HARIANHALMAHERA.COM–Penerbitan Izin Usaha Pertambangan (IUP) PT Indonesia Weda Bay Industrial Park (IWIP), diduga tidak dilakukan secara teliti. Ini terungkap setelah diketahui terdapat lahan milik Pemprov yang turut masuk dalam izin konsensus PT IWIP
Eks lahan milik Pemprov Maluku yang masuk dalam penguasan IWIP itu luasnya mencapai 200 hektar. Temuan ini terungkap saat Pemprov Malut melakukan penelusuran keberadaan 1.905 hektar lahan pasca diserahkan Pemprov Maluku.
Kepala Dinas Penanaman Modal dan Pelayanan Terpadu Satu Pintu (DPMTSP) Malut Bambang Hermawan mengaku, 1.905 hektar tanah yang diserahkan Pemprov Maluku pada November 2020 itu berada di tiga daerah yakni Kota Ternate, Pulau Morotai dan Halmahera Tengah (Halteng) yang saat itu masih menjadi bagian dari Kota Tidore dan Halmahera Timur (Haltim).
Dari 1,905 hektar laan itu, sebagian masih bersangketa salah satunya masuk dalam izin konsensus PT IWIP. “Soal siapa yang membebaskan dan siapa yang melepaskan itulah yang nanti kita selamatkan. Kita cari tau”,bebernya.
Dia menyebutkan 200 hektar lahan ini yang dikuasai PT IWIP itu berada di area perkebunan kelapa di Desa Nuspera. “Waktu penggunaan lahan tidak kordinasi dengan Pemprov termasuk pembebasan, Ini yang nanti kita akan telusuri lebih jauh siapa yang terlibat didalam pelepasan aset Pemda itu,” terangnya.

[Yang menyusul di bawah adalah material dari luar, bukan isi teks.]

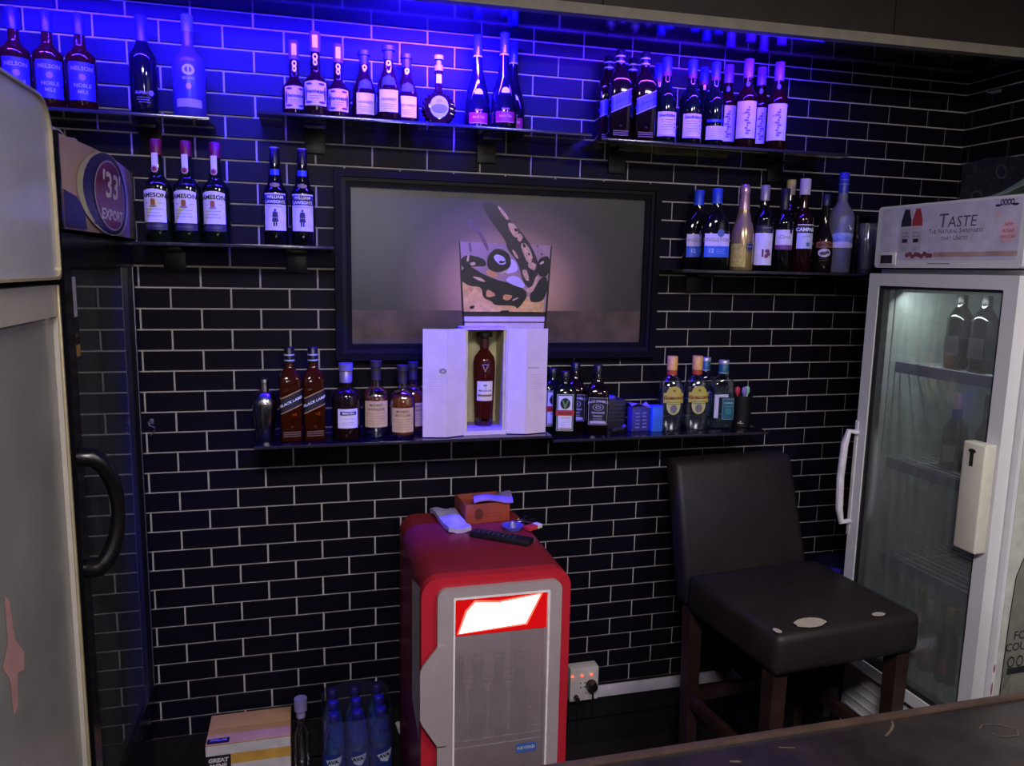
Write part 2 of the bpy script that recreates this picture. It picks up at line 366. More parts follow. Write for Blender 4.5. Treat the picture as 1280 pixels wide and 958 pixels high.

Disaat bersamaan Kepala Biro (Karo) Hukum Faisal Rumbia mengatakan, Pemprov saat ini tengah membicarakan terkait invenstarisasi seluruh tanah Pemprov yang ada di Sofifi.
“Kalau ada yang belum disertifikasi, maka kita akan kordinasi dengan BPN untuk disertifikasi. Apalagi ini menjelang percepatan Pembangunan Provinsi Maluku Utara,” Katanya.
Jika percepatan pembangunan Ibu Kota Provinsi maka dimana kawasan yang dibangun harus bersertifikat tanahnya. Untuk di Sofifi sendiri, dia belum bisa memastikan total luas lahan milik Pemprov karena belum melakukan penetapan. “Kalau sekarang kita belum bisa pastikan tergantung dari hasil inventarisasi dan inventigasi nanti,” ucapnya.
Diakui saat ini lahan-lahan itu banyak didikaim oleh warga sebagai milik mereka. “Perlu didudukan secara hukum mana tanah yang benar milik masyarakat mana yang tanah negara itu yang dibahas. Nanti dari hasil inventarisasi pasti ketahuan,” katanya.
Tanah milik Pemprov ini banyak bersangketa seperti tanah bekas kawasan perkebunan dari jaman Belanda. “Tanah ini yang perlu dulegalisasi. Kalau memang sampai saat ini tidak ada legalitas hukum dari masyarakat itu diketahui tanah negara akan dikordinasikan dengan pertanahan untuk dilegalisasi dengan Pemda,” tukasnya.(lfa/pur).